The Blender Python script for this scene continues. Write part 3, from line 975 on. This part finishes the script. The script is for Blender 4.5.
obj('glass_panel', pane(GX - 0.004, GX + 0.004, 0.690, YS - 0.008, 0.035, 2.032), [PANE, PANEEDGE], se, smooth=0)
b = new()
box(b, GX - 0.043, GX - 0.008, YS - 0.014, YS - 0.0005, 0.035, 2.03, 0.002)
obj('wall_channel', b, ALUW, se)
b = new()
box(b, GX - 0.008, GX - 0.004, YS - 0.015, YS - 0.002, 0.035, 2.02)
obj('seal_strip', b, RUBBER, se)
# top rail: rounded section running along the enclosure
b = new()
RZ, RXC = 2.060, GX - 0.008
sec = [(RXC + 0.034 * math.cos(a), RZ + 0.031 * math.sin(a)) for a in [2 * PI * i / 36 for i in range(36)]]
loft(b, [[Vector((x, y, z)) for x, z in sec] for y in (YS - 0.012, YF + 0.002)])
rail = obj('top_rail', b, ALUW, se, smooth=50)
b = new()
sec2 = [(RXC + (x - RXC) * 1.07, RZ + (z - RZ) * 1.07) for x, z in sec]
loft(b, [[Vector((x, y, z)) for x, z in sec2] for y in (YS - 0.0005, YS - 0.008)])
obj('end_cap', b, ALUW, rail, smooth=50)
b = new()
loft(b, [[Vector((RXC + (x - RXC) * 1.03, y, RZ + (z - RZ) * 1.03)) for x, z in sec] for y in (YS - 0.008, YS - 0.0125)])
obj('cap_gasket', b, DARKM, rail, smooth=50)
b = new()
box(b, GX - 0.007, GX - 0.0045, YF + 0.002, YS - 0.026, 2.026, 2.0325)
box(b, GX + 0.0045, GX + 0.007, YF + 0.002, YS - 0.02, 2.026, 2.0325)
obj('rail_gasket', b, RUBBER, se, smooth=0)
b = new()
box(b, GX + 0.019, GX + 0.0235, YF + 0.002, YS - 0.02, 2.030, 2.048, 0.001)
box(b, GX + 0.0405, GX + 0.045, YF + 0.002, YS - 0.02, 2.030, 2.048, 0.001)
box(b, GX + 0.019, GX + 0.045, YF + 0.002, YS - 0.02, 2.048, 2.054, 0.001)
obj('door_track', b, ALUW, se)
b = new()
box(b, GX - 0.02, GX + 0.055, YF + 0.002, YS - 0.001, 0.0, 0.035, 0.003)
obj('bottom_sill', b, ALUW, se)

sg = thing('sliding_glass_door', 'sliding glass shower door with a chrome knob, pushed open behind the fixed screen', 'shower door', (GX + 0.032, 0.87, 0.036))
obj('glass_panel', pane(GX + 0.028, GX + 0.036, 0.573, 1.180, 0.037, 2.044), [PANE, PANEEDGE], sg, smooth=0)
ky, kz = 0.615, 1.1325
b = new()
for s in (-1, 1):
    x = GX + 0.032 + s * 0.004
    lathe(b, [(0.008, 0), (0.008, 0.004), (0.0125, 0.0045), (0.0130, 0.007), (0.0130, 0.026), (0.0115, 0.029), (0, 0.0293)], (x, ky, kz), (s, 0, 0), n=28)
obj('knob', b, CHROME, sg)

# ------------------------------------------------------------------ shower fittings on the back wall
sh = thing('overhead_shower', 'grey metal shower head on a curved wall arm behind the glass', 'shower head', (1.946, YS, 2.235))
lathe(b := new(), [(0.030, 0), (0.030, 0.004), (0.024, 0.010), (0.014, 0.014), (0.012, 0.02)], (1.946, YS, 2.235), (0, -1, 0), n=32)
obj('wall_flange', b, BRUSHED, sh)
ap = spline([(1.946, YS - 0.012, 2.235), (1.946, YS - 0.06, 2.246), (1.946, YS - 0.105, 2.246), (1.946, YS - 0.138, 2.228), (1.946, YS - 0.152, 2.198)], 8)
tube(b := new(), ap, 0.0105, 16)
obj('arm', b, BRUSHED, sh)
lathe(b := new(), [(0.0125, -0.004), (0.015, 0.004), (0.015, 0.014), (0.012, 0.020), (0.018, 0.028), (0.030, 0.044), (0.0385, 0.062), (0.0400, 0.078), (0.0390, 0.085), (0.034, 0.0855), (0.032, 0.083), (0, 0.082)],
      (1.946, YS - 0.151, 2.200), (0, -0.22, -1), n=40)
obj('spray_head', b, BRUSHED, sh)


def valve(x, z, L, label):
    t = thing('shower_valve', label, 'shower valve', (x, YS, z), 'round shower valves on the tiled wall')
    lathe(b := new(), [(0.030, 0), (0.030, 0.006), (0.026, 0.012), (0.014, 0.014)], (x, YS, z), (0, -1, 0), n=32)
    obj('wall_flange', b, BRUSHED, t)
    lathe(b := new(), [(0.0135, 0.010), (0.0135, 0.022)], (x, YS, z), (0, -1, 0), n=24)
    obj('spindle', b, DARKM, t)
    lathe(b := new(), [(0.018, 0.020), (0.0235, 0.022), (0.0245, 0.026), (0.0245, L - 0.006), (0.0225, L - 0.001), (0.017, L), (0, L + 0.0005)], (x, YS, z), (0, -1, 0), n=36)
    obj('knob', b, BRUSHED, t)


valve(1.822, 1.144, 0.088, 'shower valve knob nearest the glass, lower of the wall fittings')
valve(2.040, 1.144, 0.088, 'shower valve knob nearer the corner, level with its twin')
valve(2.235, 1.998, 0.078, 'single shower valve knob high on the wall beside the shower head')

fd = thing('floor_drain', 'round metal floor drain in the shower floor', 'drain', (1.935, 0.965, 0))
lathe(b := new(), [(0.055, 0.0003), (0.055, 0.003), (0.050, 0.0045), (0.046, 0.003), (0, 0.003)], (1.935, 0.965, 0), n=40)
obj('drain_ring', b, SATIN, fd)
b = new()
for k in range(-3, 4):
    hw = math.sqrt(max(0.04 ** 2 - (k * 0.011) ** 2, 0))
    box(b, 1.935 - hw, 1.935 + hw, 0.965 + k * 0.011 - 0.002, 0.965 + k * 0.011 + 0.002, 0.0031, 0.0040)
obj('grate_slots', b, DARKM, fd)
:::
» **Description of the task**: Quote the entire listing above exactly.

» **Task answer**:
The Blender Python script for this scene continues. Write part 3, from line 975 on. This part finishes the script. The script is for Blender 4.5.
obj('glass_panel', pane(GX - 0.004, GX + 0.004, 0.690, YS - 0.008, 0.035, 2.032), [PANE, PANEEDGE], se, smooth=0)
b = new()
box(b, GX - 0.043, GX - 0.008, YS - 0.014, YS - 0.0005, 0.035, 2.03, 0.002)
obj('wall_channel', b, ALUW, se)
b = new()
box(b, GX - 0.008, GX - 0.004, YS - 0.015, YS - 0.002, 0.035, 2.02)
obj('seal_strip', b, RUBBER, se)
# top rail: rounded section running along the enclosure
b = new()
RZ, RXC = 2.060, GX - 0.008
sec = [(RXC + 0.034 * math.cos(a), RZ + 0.031 * math.sin(a)) for a in [2 * PI * i / 36 for i in range(36)]]
loft(b, [[Vector((x, y, z)) for x, z in sec] for y in (YS - 0.012, YF + 0.002)])
rail = obj('top_rail', b, ALUW, se, smooth=50)
b = new()
sec2 = [(RXC + (x - RXC) * 1.07, RZ + (z - RZ) * 1.07) for x, z in sec]
loft(b, [[Vector((x, y, z)) for x, z in sec2] for y in (YS - 0.0005, YS - 0.008)])
obj('end_cap', b, ALUW, rail, smooth=50)
b = new()
loft(b, [[Vector((RXC + (x - RXC) * 1.03, y, RZ + (z - RZ) * 1.03)) for x, z in sec] for y in (YS - 0.008, YS - 0.0125)])
obj('cap_gasket', b, DARKM, rail, smooth=50)
b = new()
box(b, GX - 0.007, GX - 0.0045, YF + 0.002, YS - 0.026, 2.026, 2.0325)
box(b, GX + 0.0045, GX + 0.007, YF + 0.002, YS - 0.02, 2.026, 2.0325)
obj('rail_gasket', b, RUBBER, se, smooth=0)
b = new()
box(b, GX + 0.019, GX + 0.0235, YF + 0.002, YS - 0.02, 2.030, 2.048, 0.001)
box(b, GX + 0.0405, GX + 0.045, YF + 0.002, YS - 0.02, 2.030, 2.048, 0.001)
box(b, GX + 0.019, GX + 0.045, YF + 0.002, YS - 0.02, 2.048, 2.054, 0.001)
obj('door_track', b, ALUW, se)
b = new()
box(b, GX - 0.02, GX + 0.055, YF + 0.002, YS - 0.001, 0.0, 0.035, 0.003)
obj('bottom_sill', b, ALUW, se)

sg = thing('sliding_glass_door', 'sliding glass shower door with a chrome knob, pushed open behind the fixed screen', 'shower door', (GX + 0.032, 0.87, 0.036))
obj('glass_panel', pane(GX + 0.028, GX + 0.036, 0.573, 1.180, 0.037, 2.044), [PANE, PANEEDGE], sg, smooth=0)
ky, kz = 0.615, 1.1325
b = new()
for s in (-1, 1):
    x = GX + 0.032 + s * 0.004
    lathe(b, [(0.008, 0), (0.008, 0.004), (0.0125, 0.0045), (0.0130, 0.007), (0.0130, 0.026), (0.0115, 0.029), (0, 0.0293)], (x, ky, kz), (s, 0, 0), n=28)
obj('knob', b, CHROME, sg)

# ------------------------------------------------------------------ shower fittings on the back wall
sh = thing('overhead_shower', 'grey metal shower head on a curved wall arm behind the glass', 'shower head', (1.946, YS, 2.235))
lathe(b := new(), [(0.030, 0), (0.030, 0.004), (0.024, 0.010), (0.014, 0.014), (0.012, 0.02)], (1.946, YS, 2.235), (0, -1, 0), n=32)
obj('wall_flange', b, BRUSHED, sh)
ap = spline([(1.946, YS - 0.012, 2.235), (1.946, YS - 0.06, 2.246), (1.946, YS - 0.105, 2.246), (1.946, YS - 0.138, 2.228), (1.946, YS - 0.152, 2.198)], 8)
tube(b := new(), ap, 0.0105, 16)
obj('arm', b, BRUSHED, sh)
lathe(b := new(), [(0.0125, -0.004), (0.015, 0.004), (0.015, 0.014), (0.012, 0.020), (0.018, 0.028), (0.030, 0.044), (0.0385, 0.062), (0.0400, 0.078), (0.0390, 0.085), (0.034, 0.0855), (0.032, 0.083), (0, 0.082)],
      (1.946, YS - 0.151, 2.200), (0, -0.22, -1), n=40)
obj('spray_head', b, BRUSHED, sh)


def valve(x, z, L, label):
    t = thing('shower_valve', label, 'shower valve', (x, YS, z), 'round shower valves on the tiled wall')
    lathe(b := new(), [(0.030, 0), (0.030, 0.006), (0.026, 0.012), (0.014, 0.014)], (x, YS, z), (0, -1, 0), n=32)
    obj('wall_flange', b, BRUSHED, t)
    lathe(b := new(), [(0.0135, 0.010), (0.0135, 0.022)], (x, YS, z), (0, -1, 0), n=24)
    obj('spindle', b, DARKM, t)
    lathe(b := new(), [(0.018, 0.020), (0.0235, 0.022), (0.0245, 0.026), (0.0245, L - 0.006), (0.0225, L - 0.001), (0.017, L), (0, L + 0.0005)], (x, YS, z), (0, -1, 0), n=36)
    obj('knob', b, BRUSHED, t)


valve(1.822, 1.144, 0.088, 'shower valve knob nearest the glass, lower of the wall fittings')
valve(2.040, 1.144, 0.088, 'shower valve knob nearer the corner, level with its twin')
valve(2.235, 1.998, 0.078, 'single shower valve knob high on the wall beside the shower head')

fd = thing('floor_drain', 'round metal floor drain in the shower floor', 'drain', (1.935, 0.965, 0))
lathe(b := new(), [(0.055, 0.0003), (0.055, 0.003), (0.050, 0.0045), (0.046, 0.003), (0, 0.003)], (1.935, 0.965, 0), n=40)
obj('drain_ring', b, SATIN, fd)
b = new()
for k in range(-3, 4):
    hw = math.sqrt(max(0.04 ** 2 - (k * 0.011) ** 2, 0))
    box(b, 1.935 - hw, 1.935 + hw, 0.965 + k * 0.011 - 0.002, 0.965 + k * 0.011 + 0.002, 0.0031, 0.0040)
obj('grate_slots', b, DARKM, fd)